Nunavut Legal Services Study

Figure 2.3: Family Structure by Province or Territory (1996)

This is a stacked vertical bar chart that illustrates the family structure by Province or Territory for the year 1996.

The Y axis represents the family structure and is measured in percentages, in increments of twenty starting from 0 to 120.

The X axis represents the Provinces and Territory and the type of family structure.

The following Provinces and Territory are listed from left to right:

  • Newfoundland and Labrador,
  • Prince Edward Island,
  • Nova Scotia,
  • New Brunswick,
  • Quebec,
  • Ontario,
  • Manitoba,
  • Saskatchewan,
  • Alberta,
  • British Columbia,
  • Yukon,
  • Northwest Territories and
  • Nunavut. 

Family structures are classified as follows: Married, Common-Law and Lone Parent.
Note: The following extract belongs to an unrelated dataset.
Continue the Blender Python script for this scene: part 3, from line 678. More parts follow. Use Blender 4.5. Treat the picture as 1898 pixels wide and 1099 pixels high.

  • In the province of Newfoundland and Labrador almost 80% of the families belong to the married category, less than 10% are classified as common-law and less than 20% are classified as belonging to the lone parent group.
  • In the province of Prince Edward Island, almost 80% of the families belong to the married category, less than 10% are classified as common-law and less than 20% are classified as belonging to the lone parent group.
  • In the province of Nova Scotia, almost 80% of the families belong to the married category, less than 10% are classified as common-law and less than 20% are classified as belonging to the lone parent group.
  • In the province of New Brunswick, almost 80% of the families belong to the married category, less than 10% are classified as common-law and less than 20% are classified as belonging to the lone parent group.
  • In the province of Quebec, slightly over 60% of the families belong to the married category, about 20% are classified as common-law and less than 20% are classified as belonging to the lone parent group.
  • In the province of Ontario, about 80% of the families belong to the married category, about 5% are classified as common-law and about 15% are classified as belonging to the lone parent group.
  • In the province of Manitoba, about 80% of the families belong to the married category, about 5% are classified as common-law and about 15% are classified as belonging to the lone parent group.
  • In the province of Saskatchewan, about 80% of the families belong to the married category, about 5% are classified as common-law and about 15% are classified as belonging to the lone parent group.
  • In the province of Alberta, about 80% of the families belong to the married category, about 5% are classified as common-law and about 15% are classified as belonging to the lone parent group.
  • In the province of British Columbia, about 80% of the families belong to the married category, about 5% are classified as common-law and about 15% are classified as belonging to the lone parent group.
  • In Yukon, about 60% of the families belong to the married category, about 25% are classified as common-law and about 15% are classified as belonging to the lone parent group.
  • In the Northwest Territories, about 60% of the families belong to the married category, about 25% are classified as common-law and about 15% are classified as belonging to the lone parent group.
  • In Nunavut, about 50% of the families belong to the married category, about 30% are classified as common-law and about 20% are classified as belonging to the lone parent group.